Motivation of players in multiplayer.

Buck2005

Prince
Joined
Feb 27, 2009
Messages
460
My last game in multiplayer ended with the usual civ2 situation. The victory of the leader over the second most powerful civilization. The third player, with an outsider nation, immediately surrendered, due to the objective impossibility of resisting the leader with the power of the two strongest nations. I think that all players in civ2 multiplayer will be familiar with this situation: from a certain moment, the power of the leader nation increases exponentially "snowball". What motivation should a player have who at the start got obviously unfavorable conditions? He sees in the first round of the game that he most likely will not succeed in winning this game.

I heard a lot of talk about the mythical "fun" in the game. If your playing style is “fun,” this text is not for you, close this thread, and forget about it. ) I find this style of play a little strange. About how to lose 100 chess games in a row, when the opponent puts you the same Scholar's mate. But you had great fun in these 100 games. Yeah ... "Fun" is a necessary but insufficient element in the game.

If you, like me, consider civ2 like chess, like a game where all the players want to win the same game, let's think together how to motivate all the participants to stay in the game until the end, despite any in-game situations (like a leader - a snowball).

So, I have a rather chaotic idea based on the civ2 Civil War game mechanics. Consider a situation where 4 people-players participate in the game. 1 - the leader, 2 catching up with the leader, and 2 more outsiders, who already obviously cannot win this game. How to convince and continue the game? Many players use the team versus team method. In my opinion, this is a rather dull style of play. Personally, I don’t understand the motivation of the player acting as “baggage” to the nation-leader in the team (well, if only this is your “fan”).

You can slightly modify this "command method". Let it remain so: the leader, and with him the vassal nation as “baggage” (approximately like Hitler and Mussolini’s “baggage” attached to him). The second team has the same composition. Finally, both teams start a decisive war, and in the war one of the teams wins. Usually at this moment the game ends. The losing team surrenders. Everyone is applauding the winning team. And including the player whose nation was a vassal-luggage with the nation-leader. A rather dull victory, about the same as for France in 1945, which "also defeated Germany." Let's not end the game at this point. Let's just shuffle the deck.

So, the winning team took all the cities of the losing team. Now let her take also the cities of her vassal. Indeed, in the hypothetical confrontation between Hitler and Mussolini, Italy had no chance of winning. Now we get the absolute hegemon that has captured the whole world. And now the time has come to apply the mechanics of the “civil war”. It can be a real "civil war" (through the cheat mode, barbarians capture the capital and the nation is divided approximately in half in random order). Or an agreement between players who, using the cheat mode, redistribute cities for two players, observing a certain parity.

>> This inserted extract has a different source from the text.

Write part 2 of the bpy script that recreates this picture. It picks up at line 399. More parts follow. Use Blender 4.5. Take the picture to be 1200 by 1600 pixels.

The game continues again. Now the winner among themselves will be determined by former allies. What does this method give? He will keep the intrigue until the very end of the game. You can have any, even very bad, hopeless starting conditions. But you still have a chance to become the winner of this game. After all, the leader will still have to give you half of everything that he can capture in this game. The most spectacular illustration of this method can be the confrontation of Anthony and Octavian. Rome, in the era of conquest, was the same "team" of clans who together fought for dominance in the world. By the time of Caesar, almost all the surrounding rival nations were broken and submitted to Rome.

It seems that this is the natural "end of the game." The snowball cannot be stopped by anyone. Odako at this moment Rome is shocked by the civil war. The nation is divided approximately in half. And the two former allies begin the final battle for the absolute winner. Octavian conquers, Rome turns into a single empire. "Colonists reach Alpha Centauri" or "your civilization has flogged the whole world." What happened then is a completely different story. If the goal of your game is to determine from the 4 initial players one winner, keeping the intrigue until the end of the game, then this method can be quite sufficient. And not one of the players will feel like "baggage" - an appendage, and may well hope to become the final winner.

Here is such an idea. Once again - this idea is rather chaotic, and I have not used it in practice yet. It will be interesting for me to listen to other ideas on how to maintain the motivation of all participants in the multiplayer game until the very end of the game.